The [19th Century] railroads depended on public financing and needed a means of assuring investors that their money was at home under a positive stewardship. They had accountants run through their books and then made their finances known through business journals. ... Standardization of accounting methods also came about through the demands of railroad accounting. ... After the crash of 1929, the Securities and Exchange Commission (SEC) mandated that these standards be applied ton all public corporations. This mandate persists today, but as often as not, the SEC is mandating the reporting of irrelevant information.That's from Bookstaber's A Demon of Our Own Design, which I'm just getting around to now a couple of years late; nonetheless one of the most helpful items I've encountered for understanding our current plight--I hope to say more about it later. For the moment, let me expand on his point this way: I wonder if one of the reasons why accounting has become so corrupt in recent years is the lack of the kind of firm, well-defined asset values you could look to in an era of iron and steel: if you were measuring as locomotive, you pretty much knew its market value. In these days of squishy and inimitable asset values--patent rights, trade secrets, the works, you have fewer firm points of reference. It makes it all the easier to yield the management pressure and just go with the numbers that management wants.
The orientation that accounting took for railroads was, not surprisingly, focused on the assets of the company—the track and rolling stock, along with the deprecation of capital—rather than earnings.

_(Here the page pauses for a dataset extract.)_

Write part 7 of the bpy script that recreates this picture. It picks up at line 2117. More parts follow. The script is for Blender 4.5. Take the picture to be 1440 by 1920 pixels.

Value was defined simply as the cost of the assets less the depreciation of the assets over time. This orientation carried through smoothly to other industries of the era, principally manufacturing and transportation, where cost could be used as an index of value.
For real assets such as physical plant, assembly lines, machinery, and real estate, valuation in terms of costs is logical: a business can reproduce the enterprise by simply going out and buying each of the component parts that constitute the production process. But the relationship between the cost of assets and the value of the enterprise does not work as well for companies with intangible assets, and these increasingly form the basis of economic value today. Intangible assets—ideas, patents, proprietary software, brand names, trade secrets, trademarks, and copyrights—have value that cannot be extracted from their costs.
The reach of intangibles is extensive; as Charles Leadbeater has said, “modern corn is 80 percent science and 20 percent corn,” alluding to the extensive lab development behind hybrid corn seed. By some estimates, intangible assets now make up 80 percent of the value of the S&P 500. They are what provide companies with their franchise value, sometimes bordering on monopolistic market position. Intangible assets are the product of imaginative people who walk out the door every night; others are formulas locked in a vault. And in many cases, once they have been created and the intellectual property has been claimed, they cannot be reproduced at any price.
One simple indication that the current accounting conventions do not reflect the actual value of the enterprise is the disconnect that has appeared between market and book value. In the industrial era of the railroads, market value was all but defined by book value. If market value moved above book value, you would simply create the same enterprise for less money by replacing it brick by brick. The market-to-book ration stayed near one-to-one through the 1970s, but since the 1980s has slowly moved up. The ratio in the mid-1990s was on average about three-to-one, and shot up to six-to-one by the end of the decade. The extreme is in part due to the euphoria of the Internet bubble, but the ratio has been out of its classic balance for the better part of two decades, more than can reasonably be ascribed to a market disequilibrium.
Oh, and one more thing I learned from Bookstaber. You remember Luca Pacioli, the father of accounting? Sure you do. Anyway, he was from Borgo San Sepolcro, home of the great Renaissance painter, Piero della Francesca. And apparently Pacioli appears as one of the saints in Piero's "Madonna with Saints" at the Brea in Milan (though there seems to be some uncertainty as to just which one).